Im November vergangenen Jahres wurde es besonders brenzlig. Rund 40 Rechtsextremisten sammelten sich abends im nahe gelegenen Park, um auf das Gelände des Zentrums vorzudringen. Die Betreuer schlossen sich mit den verbliebenen Kindern und Jugendlichen im Haus ein und riefen die Polizei. Die konnte Schlimmeres verhindern.

„Seit dem Einzug der NPD in die Bezirksverordnetenversammlung im Herbst beobachten wir einen deutlichen Anstieg rechtsextremer Aktivitäten in Neukölln“, bestätigt Toni Peters vom Antifaschistischen Pressearchiv und Bildungszentrum. „Das sind vor allem subkulturelle Neonazigruppen, die zwar wenig organisiert agieren, aber stets hochgradig gewalttätig in Erscheinung treten.“ Auffallend sei dabei die Nähe zur NPD, die als parlamentarischer Flügel der Neonazi-Szene funktioniere.

Gemeinsam mit anderen zivilgesellschaftlichen Initiativen und Parteien engagieren sich die Falken seit dem Wahlerfolg der NPD im neu gegründeten „Antifaschistischen Bündnis Neukölln“. Mit einer Demonstration und mehreren Kulturveranstaltungen wollen sie zeigen, dass sich nicht alle mit den Rechten im Bezirk abfinden wollen. Die fühlen sich von so viel Engagement gegen Rechtsextremismus provoziert.

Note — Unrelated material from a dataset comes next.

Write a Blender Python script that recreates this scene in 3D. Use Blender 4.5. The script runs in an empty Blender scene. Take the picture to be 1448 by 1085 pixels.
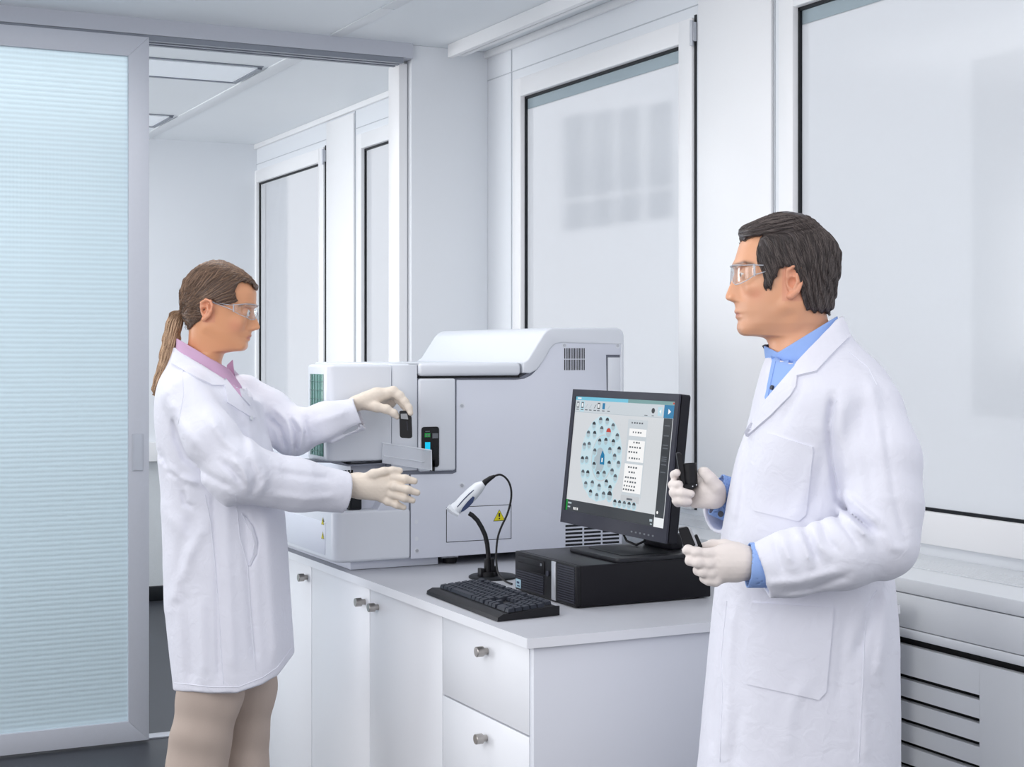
import bpy, bmesh, math, random
import numpy as np
from mathutils import Vector, Matrix
from mathutils.bvhtree import BVHTree
random.seed(7); rng = np.random.default_rng(7)
SC = bpy.context.scene
COL = SC.collection
PI = math.pi
# ------------------------------------------------------------------ camera geometry (frame 1448 x 1085)
FPX, CX, HY, CH = 2208.0, 724.0, 497.0, 1.5
YAW = math.radians(26.25)
FX, FY = math.sin(YAW), math.cos(YAW)
RX, RY = FY, -FX
def ray(px, py):
    o = (px-CX)/FPX
    return Vector((FX+o*RX, FY+o*RY, (HY-py)/FPX))
def at(px, py, d):
    r = ray(px, py); return Vector((r.x*d, r.y*d, CH+r.z*d))
def onX(px, py, x):
    r = ray(px, py); return at(px, py, x/r.x)
def onY(px, py, y):
    r = ray(px, py); return at(px, py, y/r.y)
def onZ(px, py, z):
    r = ray(px, py); return at(px, py, (z-CH)/r.z)
cam = bpy.data.cameras.new('camera'); camo = bpy.data.objects.new('camera', cam); COL.objects.link(camo)
camo.location = (0, 0, CH); camo.rotation_euler = (PI/2, 0, -YAW)
cam.sensor_width = 36.0; cam.lens = FPX/1448*36.0
cam.shift_y = (HY-542.5)/1448.0
cam.clip_start = 0.05; cam.clip_end = 200
SC.camera = camo

# ------------------------------------------------------------------ materials
def srgb(r, g, b):
    f = lambda c: (c/255/12.92) if c <= 10 else ((c/255+0.055)/1.055)**2.4
    return (f(r), f(g), f(b), 1)
def mat(name, col, rough=0.5, metal=0.0, spec=0.5, noise=0.0, nscale=40, bump=0.0, bscale=200, trans=0.0, ior=1.45,
        coat=0.0, sub=0.0, emit=None, estr=0.0, sheen=0.0):
    m = bpy.data.materials.new(name); m.use_nodes = True
    nt = m.node_tree; b = nt.nodes['Principled BSDF']
    b.inputs['Base Color'].default_value = col
    b.inputs['Roughness'].default_value = rough
    b.inputs['Metallic'].default_value = metal
    b.inputs['Specular IOR Level'].default_value = spec
    b.inputs['Transmission Weight'].default_value = trans
    b.inputs['IOR'].default_value = ior
    b.inputs['Coat Weight'].default_value = coat
    b.inputs['Sheen Weight'].default_value = sheen
    if sub > 0:
        b.inputs['Subsurface Weight'].default_value = sub
        b.inputs['Subsurface Radius'].default_value = (0.9, 0.35, 0.2)
        b.inputs['Subsurface Scale'].default_value = 0.01
    if emit:
        b.inputs['Emission Color'].default_value = emit; b.inputs['Emission Strength'].default_value = estr
    tc = nt.nodes.new('ShaderNodeTexCoord')
    if noise > 0:
        n = nt.nodes.new('ShaderNodeTexNoise'); n.inputs['Scale'].default_value = nscale; n.inputs['Detail'].default_value = 4
        nt.links.new(tc.outputs['Object'], n.inputs['Vector'])
        mx = nt.nodes.new('ShaderNodeMix'); mx.data_type = 'RGBA'
        mx.inputs[6].default_value = [c*(1-noise) for c in col[:3]]+[1]
        mx.inputs[7].default_value = [min(1, c*(1+noise)) for c in col[:3]]+[1]
        nt.links.new(n.outputs['Fac'], mx.inputs[0]); nt.links.new(mx.outputs[2], b.inputs['Base Color'])
    if bump > 0:
        n2 = nt.nodes.new('ShaderNodeTexNoise'); n2.inputs['Scale'].default_value = bscale; n2.inputs['Detail'].default_value = 3
        nt.links.new(tc.outputs['Object'], n2.inputs['Vector'])
        bp = nt.nodes.new('ShaderNodeBump'); bp.inputs['Strength'].default_value = bump; bp.inputs['Distance'].default_value = 0.001
        nt.links.new(n2.outputs['Fac'], bp.inputs['Height']); nt.links.new(bp.outputs['Normal'], b.inputs['Normal'])
    return m
def emis(name, col, s=1.0):
    m = bpy.data.materials.new(name); m.use_nodes = True; nt = m.node_tree
    nt.nodes.clear(); e = nt.nodes.new('ShaderNodeEmission'); o = nt.nodes.new('ShaderNodeOutputMaterial')
    e.inputs[0].default_value = col; e.inputs[1].default_value = s; nt.links.new(e.outputs[0], o.inputs[0]); return m

M = {}
M['wall'] = mat('wall_paint', srgb(226,228,230), 0.55, noise=0.015, nscale=3, bump=0.05, bscale=60)
M['wall_panel'] = mat('white_wall_panel', srgb(231,234,238), 0.4, noise=0.01, nscale=2)
M['wall_tex'] = mat('textured_wallpaper', srgb(205,209,212), 0.8, noise=0.03, nscale=60, bump=0.9, bscale=120)
M['ceil'] = mat('ceiling_panel', srgb(234,238,241), 0.45, noise=0.015, nscale=2.5)
M['ceil_light'] = mat('ceiling_strip', srgb(226,229,232), 0.4)
M['joint'] = mat('panel_joint', srgb(196,200,205), 0.6)
M['frame'] = mat('window_frame_white', srgb(243,243,244), 0.35)
M['alu'] = mat('brushed_aluminium', srgb(194,197,206), 0.42, metal=0.05, noise=0.02, nscale=90)
M['alu_dark'] = mat('aluminium_track', srgb(140,145,155), 0.4, metal=0.3)
M['gasket'] = mat('black_rubber_gasket', srgb(24,27,32), 0.5, spec=0.35)
M['floor'] = mat('dark_grey_floor', srgb(52,55,62), 0.42, noise=0.12, nscale=150)
M['laminate'] = mat('worktop_laminate', srgb(178,180,187), 0.42, noise=0.015, nscale=30)
M['cabinet'] = mat('cabinet_white', srgb(230,232,237), 0.42, coat=0.05, noise=0.008, nscale=4)
M['cab_side'] = mat('cabinet_side', srgb(214,217,225), 0.4)
M['steel'] = mat('brushed_steel_knob', srgb(176,172,168), 0.3, metal=0.9, noise=0.05, nscale=300)
M['conv'] = mat('radiator_cover_enamel', srgb(226,229,232), 0.35)
M['black'] = mat('black_void', srgb(14,15,18), 0.7)
M['an_body'] = mat('analyzer_plastic', srgb(213,217,228), 0.42, noise=0.01, nscale=6)
M['an_light'] = mat('analyzer_hood_plastic', srgb(220,224,231), 0.36)
M['an_seam'] = mat('analyzer_seam_shadow_gap', srgb(118,122,134), 0.6)
M['an_clear'] = bpy.data.materials.new('clear_shield_plastic'); M['an_clear'].use_nodes = True
_n = M['an_clear'].node_tree; _p = _n.nodes['Principled BSDF']; _p.inputs['Base Color'].default_value = srgb(232,236,243); _p.inputs['Roughness'].default_value = 0.15; _p.inputs['Alpha'].default_value = 0.5
M['green_glass'] = mat('green_tinted_window', srgb(84,132,120), 0.12, coat=0.5)
M['green_line'] = mat('green_window_grid', srgb(66,108,98), 0.3)
M['plastic_black'] = mat('black_plastic', srgb(22,22,26), 0.45, spec=0.35, noise=0.05, nscale=30)
M['key'] = mat('key_black_plastic', srgb(38,42,52), 0.45, spec=0.35)
M['pc_black'] = mat('computer_black_metal', srgb(19,18,24), 0.45, spec=0.3, bump=0.1, bscale=900)
M['pc_top'] = mat('computer_top_metal', srgb(34,35,40), 0.40, spec=0.4, bump=0.1, bscale=900)
M['silver'] = mat('silver_trim', srgb(196,199,206), 0.32, metal=0.4)
M['bezel'] = mat('monitor_bezel_grey', srgb(50,51,62), 0.42, spec=0.4)
M['mon_side'] = mat('monitor_side_black', srgb(22,22,30), 0.4, spec=0.35)
M['white_pl'] = mat('white_scanner_plastic', srgb(226,230,236), 0.3)
M['navy'] = mat('navy_scanner_inlay', srgb(34,52,92), 0.3)
M['yellow'] = mat('warning_yellow', srgb(216,205,24), 0.5)
M['sticker'] = mat('pale_blue_sticker', srgb(170,200,215), 0.4)
M['pcb_green'] = mat('green_button', srgb(24,140,60), 0.4, emit=srgb(24,150,60), estr=0.35)
M['cyan_btn'] = mat('cyan_button', srgb(0,180,215), 0.4, emit=srgb(0,180,220), estr=0.6)
M['grey_btn'] = mat('grey_button', srgb(110,114,120), 0.4)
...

„Die Kampagne der NPD gegen uns ist eine Unverschämtheit“, sagt Andi. „Irgendwann kam ein rechter Jugendlicher, der uns sagte, dass er aus der Szene aussteigen will und unsere Hilfe braucht“, erzählt er. Wochenlang ging der Junge im Haus ein und aus. Als die Mitarbeiter merkten, dass der 16-Jährige keineswegs ein Aussteiger war, sondern von seiner Neonazi-Clique geschickt wurde, um das Haus auszuspähen, war es schon zu spät. Bei einer Hausdurchsuchung fand die Polizei bei ihm Listen mit Namen und Adressen der Betreuer.

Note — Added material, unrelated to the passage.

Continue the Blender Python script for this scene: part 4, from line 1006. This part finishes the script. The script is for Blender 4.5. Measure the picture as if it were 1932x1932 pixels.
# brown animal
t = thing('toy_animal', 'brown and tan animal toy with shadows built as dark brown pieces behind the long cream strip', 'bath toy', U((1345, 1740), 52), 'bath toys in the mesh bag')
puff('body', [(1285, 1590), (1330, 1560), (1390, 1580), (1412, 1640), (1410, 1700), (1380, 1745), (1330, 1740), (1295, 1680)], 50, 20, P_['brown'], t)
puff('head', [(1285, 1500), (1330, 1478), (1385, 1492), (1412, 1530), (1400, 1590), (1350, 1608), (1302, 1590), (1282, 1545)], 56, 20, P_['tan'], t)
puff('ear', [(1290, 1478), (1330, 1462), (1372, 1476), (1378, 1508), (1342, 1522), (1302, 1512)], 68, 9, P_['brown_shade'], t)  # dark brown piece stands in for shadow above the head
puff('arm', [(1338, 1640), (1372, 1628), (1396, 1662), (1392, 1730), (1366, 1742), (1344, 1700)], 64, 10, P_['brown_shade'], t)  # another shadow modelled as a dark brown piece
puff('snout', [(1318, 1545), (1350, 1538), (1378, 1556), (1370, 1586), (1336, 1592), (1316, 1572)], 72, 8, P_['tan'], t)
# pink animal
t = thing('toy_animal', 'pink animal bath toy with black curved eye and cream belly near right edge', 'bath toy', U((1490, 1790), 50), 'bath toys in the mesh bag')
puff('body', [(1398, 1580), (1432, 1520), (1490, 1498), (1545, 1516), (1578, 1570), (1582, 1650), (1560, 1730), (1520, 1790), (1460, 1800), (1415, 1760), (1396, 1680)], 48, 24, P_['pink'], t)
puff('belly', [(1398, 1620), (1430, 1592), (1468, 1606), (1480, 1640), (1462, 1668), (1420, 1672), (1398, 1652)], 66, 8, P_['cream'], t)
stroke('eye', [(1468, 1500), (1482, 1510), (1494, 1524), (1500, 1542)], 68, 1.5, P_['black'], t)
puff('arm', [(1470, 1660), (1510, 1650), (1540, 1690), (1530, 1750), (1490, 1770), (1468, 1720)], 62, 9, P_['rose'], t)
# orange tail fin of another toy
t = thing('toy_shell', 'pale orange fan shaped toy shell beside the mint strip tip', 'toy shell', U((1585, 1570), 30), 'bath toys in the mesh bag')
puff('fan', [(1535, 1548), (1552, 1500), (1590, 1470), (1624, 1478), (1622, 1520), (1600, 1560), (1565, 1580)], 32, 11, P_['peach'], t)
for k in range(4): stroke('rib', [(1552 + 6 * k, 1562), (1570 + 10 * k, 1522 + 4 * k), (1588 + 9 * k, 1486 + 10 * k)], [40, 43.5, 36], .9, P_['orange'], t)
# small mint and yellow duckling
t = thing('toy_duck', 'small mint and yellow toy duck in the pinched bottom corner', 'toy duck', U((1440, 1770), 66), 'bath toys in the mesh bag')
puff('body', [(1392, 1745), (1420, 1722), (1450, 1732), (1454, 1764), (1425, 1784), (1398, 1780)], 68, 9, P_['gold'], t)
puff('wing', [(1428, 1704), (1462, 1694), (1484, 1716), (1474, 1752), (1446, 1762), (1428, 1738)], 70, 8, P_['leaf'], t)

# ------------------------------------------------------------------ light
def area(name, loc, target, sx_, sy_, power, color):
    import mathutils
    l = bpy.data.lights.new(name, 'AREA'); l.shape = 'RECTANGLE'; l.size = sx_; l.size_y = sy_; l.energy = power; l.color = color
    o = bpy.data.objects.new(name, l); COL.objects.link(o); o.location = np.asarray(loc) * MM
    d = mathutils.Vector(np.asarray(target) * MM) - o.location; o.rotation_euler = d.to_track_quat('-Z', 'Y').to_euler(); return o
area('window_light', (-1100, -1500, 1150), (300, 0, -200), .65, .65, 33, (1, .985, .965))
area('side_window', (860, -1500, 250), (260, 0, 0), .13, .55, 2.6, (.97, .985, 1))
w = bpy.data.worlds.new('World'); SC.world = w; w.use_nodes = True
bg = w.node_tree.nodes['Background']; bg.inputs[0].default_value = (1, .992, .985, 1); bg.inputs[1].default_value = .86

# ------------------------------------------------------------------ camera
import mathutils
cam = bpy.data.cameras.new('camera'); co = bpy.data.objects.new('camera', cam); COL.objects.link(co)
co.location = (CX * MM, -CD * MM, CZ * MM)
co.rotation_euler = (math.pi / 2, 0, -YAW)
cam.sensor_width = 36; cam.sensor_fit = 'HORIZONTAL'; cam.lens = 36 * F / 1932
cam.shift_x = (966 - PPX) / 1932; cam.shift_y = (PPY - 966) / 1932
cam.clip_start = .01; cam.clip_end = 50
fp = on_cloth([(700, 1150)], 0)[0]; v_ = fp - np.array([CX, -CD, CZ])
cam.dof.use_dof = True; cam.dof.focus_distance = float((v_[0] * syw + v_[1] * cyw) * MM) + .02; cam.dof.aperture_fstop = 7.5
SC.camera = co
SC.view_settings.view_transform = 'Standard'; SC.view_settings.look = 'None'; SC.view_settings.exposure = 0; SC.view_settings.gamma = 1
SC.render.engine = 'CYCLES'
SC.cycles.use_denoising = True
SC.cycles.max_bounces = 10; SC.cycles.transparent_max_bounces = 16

„Wir arbeiten hier mit einem latenten Gefühl der Bedrohung“, stellt Andi fest. In den letzten Wochen wurde er mehrmals auf offener Straße von Rechten bedroht. Doch für ihn und die anderen Falken steht fest, dass sie sich nicht von den Neonazis einschüchtern lassen werden. „Wir wollen den Kindern zeigen, wie sie ihre Freizeit sinnvoll nutzen können, und ihnen demokratische Werte vermitteln“, erklärt der 36-Jährige. Dazu gehöre auch, sich gegen Rassismus, Antisemitismus und Gewalt einzusetzen und ein Problembewusstsein für diese Themen bei den Jugendlichen zu schaffen.